In due course, the unfortunate and forgotten Gleyndwr Michael was attired as an acting major in the Royal Marines named William Martin. The accoutrements of a plausible personality -- letters from a father, bank manager and girlfriend (including a photo of the girl belonging in reality to a young MI5 clerk), theater ticket stubs, a wallet, outstanding bills, various forms of identification, and so on -- were forged with great care. Following this absorbing exercise in verisimilitude, fabricated letters signed by Lieutenant-General Archibald Nye, Vice Chief of the Imperial General Staff, and Vice-Admiral Louis Mountbatten, the head of Combined Operations, addressed to senior allied commanders in North Africa, was placed in a briefcase attached by chain to "Major Martin." The letters imparted detail and allusions pointing to an upcoming Anglo-American invasion of Greece and Sardinia, with Sicily being a decoy target.

Duly prepared for his mission, "Major Martin" was then packed in dry ice for preservation and transported by the British submarine, HMS Seraph, off the Spanish coast near the port of Punta Umbria in the province of Huelva, where he was cast adrift in the dead of night on April 30, 1943. As predicted, strong on-shore currents and prevailing winds duly washed "Major Martin" ashore where he came into the hands of the Spanish authorities -- and the district Nazi spy ring. Pleas to the Spaniards from German military intelligence head, Admiral Wilhelm Canaris, resulted in the Spaniards turning over the letters to the Germans for copying before the corpse was buried and his effects, including the letters -- extracted, photographed and replaced in their envelopes without visible signs -- returned to the British.

It worked. Adolf Hitler issued an order on May 12, 1943 stating that "Measures regarding Sardinia and the Peloponnese take precedence over everything else." The defenses on Sicily were thinned; panzer divisions (including two from the vital Eastern front), patrol boats, minesweepers and other forces were dispatched to Greece and Sardinia. Rommel was even dispatched to assume command of German forces in Greece. Accordingly, resistance encountered by the Allied invasion force on July 9 was relatively weak and within a month, Sicily was in Allied hands.

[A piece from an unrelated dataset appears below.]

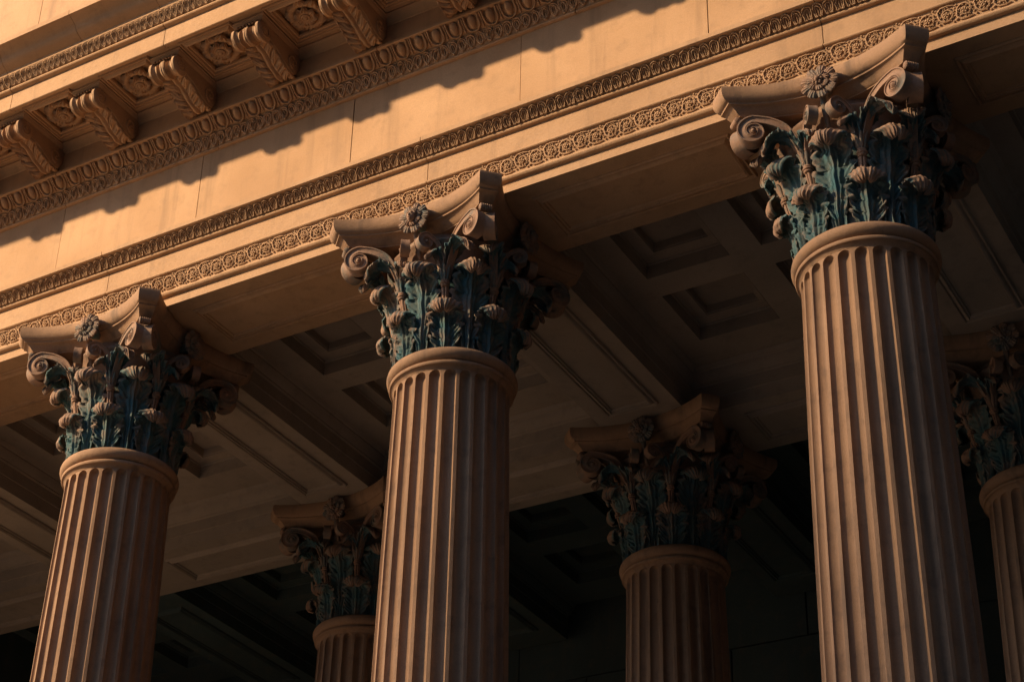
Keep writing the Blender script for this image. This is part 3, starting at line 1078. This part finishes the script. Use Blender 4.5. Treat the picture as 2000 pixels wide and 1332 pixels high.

And yet, much could have gone wrong. Glyndwr Michael's corpse had decayed far in excess of what could have been expected from a corpse adrift for only a few days, yet the Spanish coroners drew no pertinent deductions. Nor did the Germans, though their own, partly mistaken reconstruction of "Major Martin’s" movements should have inspired doubts. Nor had Montagu and Cholmondeley’s imaginatively brilliant work been utterly flawless. One of the bills on the corpse included a receipt for cash for shirts purchased at Gieves and Hawkes -- a store which always sold to officers on credit. Moreover, in retrospect, the picture presented by "Major Martin" verged on the stereotypical and was additionally too neat; every item on his person made sense or served a purpose. There was no miscellany -- an unexplained hairpin, an incomprehensible scribbled note, an utterly mismatched item -- such as would most likely appear on a random corpse. But their imaginative creation nonetheless proved good enough to dispel any German suspicions.

With official approval on condition of some discretion, Montagu later wrote a best-selling, sometimes reticent and occasionally misleading account of the episode in a 1953 book, The Man Who Never Was, which was turned into an entertaining film of the same name in 1956, starring Clifton Webb as Montagu (and featuring at one point a cameo by Montagu himself). The film featured for dramatic purposes various fictitious episodes, including the dispatch to Britain of a pro-Nazi Irish agent to verify the William Martin story, something which, as Montagu put it in a letter to me in 1983, “we did not really expect in the then existing circumstances.” Had the Germans harbored suspicions, something of the kind might have followed, but the evidence, now on display in Ben Macintyre’s 2010 book, Operation Mincemeat: How a Dead Man and a Bizarre Plan Fooled the Nazis and Assured an Allied Victory, shows that the Germans had been, as Montagu put it, “completely deceived” by Mincemeat. In short, it was an unqualified success and many an allied soldier survived the Sicily landings on this day seventy years ago because of it.